The majority, however, didn’t consider the use individually, but rather collectively.  “Perhaps this somewhat novel theory is useful at this stage in determining the plausibility of the plaintiffs’ factual allegations,” but it was in some tension with JA Apparel, which called for individualized consideration of each particular use.  The authorities on which the majority relied were writing in an entirely different context: whether a term claimed to be a mark was functioning as a source identifier.  “So although it may be true that the concept is helpful at this stage, when our only task is to identify factual plausibility, I would caution against reading the majority opinion to mean that in all cases and at all stages of litigation unique uses are to be considered ‘collectively.’”

Judge Sack didn’t, however, read the majority to mean that “mere coincidence” of several uses precluded the possibility of use “other than as a mark.”  Rather, if use of “Own Your Power” on the cover was part of an overall plan to appropriate Kelly-Brown’s mark, the use on the Magazine could be actionable.  To prevail as to the Magazine, Kelly-Brown would have to prove this allegation with evidence.

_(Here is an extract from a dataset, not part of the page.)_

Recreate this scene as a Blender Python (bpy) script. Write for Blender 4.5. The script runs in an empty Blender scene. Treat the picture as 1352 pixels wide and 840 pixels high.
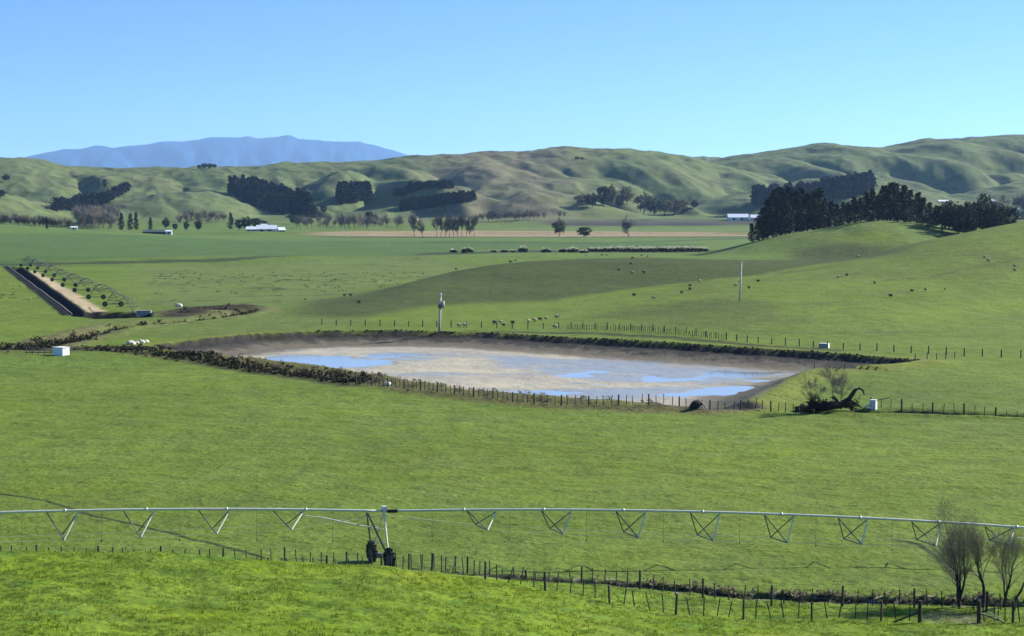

With respect to the website and the event, Judge Sack agreed with the majority that Kelly-Brown pleaded sufficient plausible facts to block the fair use defense on a motion to dismiss.  He simply wanted to emphasize that the allegations relating to the Magazine cover alone couldn’t be read plausibly to describe a use that wasn’t fair as a matter of law.  “A holding to the contrary might endanger the ability of publishers of all stripes accurately and artfully to describe their publications. But I, like the majority, understand the complaint not to attack the defendants’ use of ‘Own Your Power!’ on the Magazine’s cover alone, but as part of an overall campaign by the defendants in several media to wrest from the plaintiffs their rights in the mark.”  The case should be remanded to determine on a full record whether any or all of the multiple uses were fair.

1 comment:

  1. Anonymous11:07 AM

    Although I think the article analyzes the issues pretty well, one of the things you didn't go over is the fact that "trademark use" as a threshold issue doesn't really make sense in light of the fair use defense. This is something that the Second Circuit was attempting to address in this case, although they did not explicitly talk about it in those terms. If the defendant can always win the case at the outset by showing that there was no "trademark use," then the other two factors of the fair use defense are merely superfluous and the fair use defense itself has absolutely no meaning.